Checking off my seventh continent: A half-price voyage to Antarctica | Washington Post

Excerpt from article previously published on March 23 by Annie Groer for the Washington Post

A black-browed albatross zips along the cliff-like edge of an iceberg. Whether at 4 a.m. or 9 p.m., there is always something to ogle in Antarctica. (Jim Zuckerman/Alamy Stock Photo)

A black-browed albatross zips along the cliff-like edge of an iceberg. Whether at 4 a.m. or 9 p.m., there is always something to ogle in Antarctica. (Jim Zuckerman/Alamy Stock Photo)
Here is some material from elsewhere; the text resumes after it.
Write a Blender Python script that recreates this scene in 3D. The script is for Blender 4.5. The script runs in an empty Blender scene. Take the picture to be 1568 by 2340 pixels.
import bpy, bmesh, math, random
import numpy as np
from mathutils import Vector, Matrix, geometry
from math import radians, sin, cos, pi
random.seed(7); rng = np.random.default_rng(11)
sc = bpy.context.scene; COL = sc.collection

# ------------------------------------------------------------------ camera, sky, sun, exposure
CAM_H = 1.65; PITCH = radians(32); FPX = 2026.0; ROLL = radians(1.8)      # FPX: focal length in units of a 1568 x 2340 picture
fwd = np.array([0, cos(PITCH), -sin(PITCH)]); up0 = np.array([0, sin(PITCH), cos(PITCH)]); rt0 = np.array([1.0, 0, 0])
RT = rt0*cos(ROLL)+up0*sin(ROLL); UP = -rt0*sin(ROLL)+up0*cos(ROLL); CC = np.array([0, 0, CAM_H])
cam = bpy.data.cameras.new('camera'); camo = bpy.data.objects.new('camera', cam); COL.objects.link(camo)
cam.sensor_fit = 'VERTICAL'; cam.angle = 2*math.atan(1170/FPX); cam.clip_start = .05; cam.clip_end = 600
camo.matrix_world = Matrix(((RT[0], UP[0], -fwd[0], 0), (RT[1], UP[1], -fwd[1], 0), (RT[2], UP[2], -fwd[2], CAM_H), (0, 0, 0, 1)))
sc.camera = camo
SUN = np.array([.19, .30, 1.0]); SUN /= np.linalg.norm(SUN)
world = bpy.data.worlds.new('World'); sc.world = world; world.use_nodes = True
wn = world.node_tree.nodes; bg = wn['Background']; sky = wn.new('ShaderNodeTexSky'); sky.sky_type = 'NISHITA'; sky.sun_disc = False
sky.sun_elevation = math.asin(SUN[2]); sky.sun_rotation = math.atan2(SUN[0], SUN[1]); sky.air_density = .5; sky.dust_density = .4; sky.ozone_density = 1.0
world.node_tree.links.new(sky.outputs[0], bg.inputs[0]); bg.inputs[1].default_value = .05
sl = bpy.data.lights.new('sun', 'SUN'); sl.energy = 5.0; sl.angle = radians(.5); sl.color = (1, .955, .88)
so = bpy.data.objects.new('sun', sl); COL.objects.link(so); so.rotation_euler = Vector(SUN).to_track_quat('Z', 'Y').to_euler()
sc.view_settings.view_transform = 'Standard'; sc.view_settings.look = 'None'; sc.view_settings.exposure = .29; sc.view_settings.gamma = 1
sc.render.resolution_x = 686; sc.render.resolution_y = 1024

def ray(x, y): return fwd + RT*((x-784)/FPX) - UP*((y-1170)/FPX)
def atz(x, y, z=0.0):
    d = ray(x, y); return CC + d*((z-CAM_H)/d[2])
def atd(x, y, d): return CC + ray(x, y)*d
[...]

I was born with acute wanderlust, which, by my early 40s, had propelled me far beyond North America to Europe, Africa, Asia, Australia and South America, often for months on end. Yet seeing the seventh and storied White Continent never crossed my mind until a chance meeting with a globe-trotting pal.

“I’m looking for someone to join me in Antarctica. The ship leaves from the tip of Argentina in six weeks, and it’s half price. Wanna come?”

You bet. Here was a $6,897 chance to hit my final continent and its jaw-dropping environs, with most flights covered by airline miles. Dire reports of a massive, cracking ice shelf and potential rising sea levels only increased my sense of urgency.

On the evening of Dec. 7, two weeks before the summer solstice below the equator, Vivienne Lassman, an independent art curator, and I joined 91 passengers from around the world aboard the Sea Adventurer, a 1976 Yugoslav-built vessel — with an ice-­strengthened hull — run by Seattle-based Quark Expeditions.

By midnight, we had left behind the port of Ushuaia and the Beagle Channel to enter the notorious Drake Passage. There, in what is called the Southern Ocean, the currents of the Atlantic, Pacific and Indian oceans often slam together to create an Antarctic “convergence” below Cape Horn. Waves can easily top 30 feet and turn the hardiest sailors into seasick wretches.

We, however, lucked out. Our 600-mile Drake crossing was blessedly calm, and the wildlife impressive: humpback and fin whales, orcas, divebombing petrels and skuas, and one glorious albatross, miraculously engineered to glide hundreds of miles without flapping wings that span 8 to 11 feet. Some fly for months without landing.